The Great Paradox of Iraq

It has been there from the start and it still, frankly, confounds me. We were told by the president that the Iraq war was the critical battle in the war on terror, an effort of enormous stakes that we couldn't possibly lose. And then he went to war with half the troops necessary to win, with no plan for the aftermath, and refused to budge even when this became obvious to anyone with eyes and a brain. He says there is no greater friend or supporter of the troops, yet he sent them to do an impossible task, with insufficient numbers or support or even armor to accomplish the job. He said we face the equivalent of the Third World War and yet he has done nothing to increase the size of the military to meet the task. He said the invasion was to advance the principles of freedom and democracy, and yet he immediately abandoned those principles in our detention policy and has done more damage to the moral standing of the United States than anyone since the Vietnam war. He says he wants to build democracy, and yet he has gutted reconstruction funds, and withdrawn support for building democratic institutions. He said he will keep troops there until the job is done, and yet sustains a policy to draw down the troops as soon as possible.

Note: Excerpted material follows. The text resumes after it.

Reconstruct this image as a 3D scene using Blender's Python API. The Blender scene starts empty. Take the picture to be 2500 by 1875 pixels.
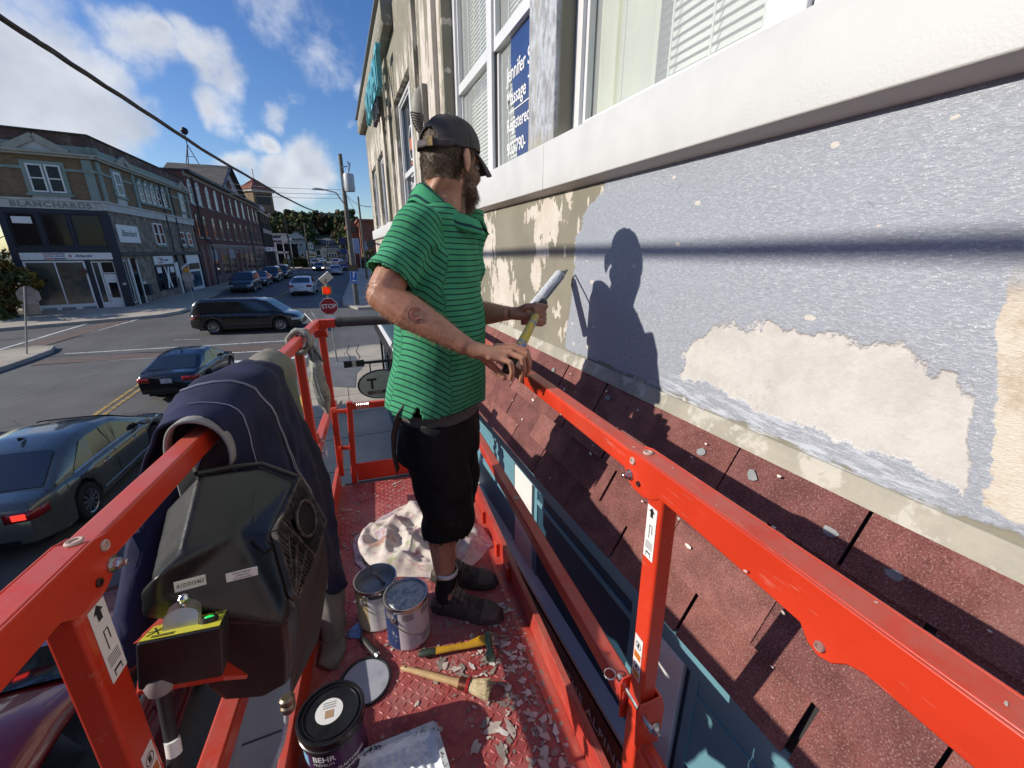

There has always been a military solution to Iraq. There still is, as Fred Kagan recently showed in a long article in the Weekly Standard. It just required resources to achieve it, to pacify a post-totalitarian society, provide order and the context in which politics can happen. The American public would have approved the resources necessary, and made sacrifices if asked. And yet Bush has deliberately and by conscious choice allowed anarchy and terror to decimate Iraqi civil society. None of this helps the war; and none of it helps him. There are many times when I am simply baffled by the whole farce. Is he this stupid? Is he this blind? Or was this never a serious venture? Did Cheney and Rumsfeld never want to build a democracy in Iraq, just reduce it to rubble and chaos, while ensuring that Saddam could get no WMDs? Even now, I have no idea. But something here doesn't add up. Incompetence doesn't quite capture the enormity of the failure or the incoherence of the project. And so we stagger on, desperate for hope, but forced to confront the worst-managed war since Vietnam. Except the stakes are far, far higher than Vietnam. And the consequences of failure close to existential. I know that in part because Bush keeps telling us. Is he lying? Or is he just drowning in a job that he is simply unable to do?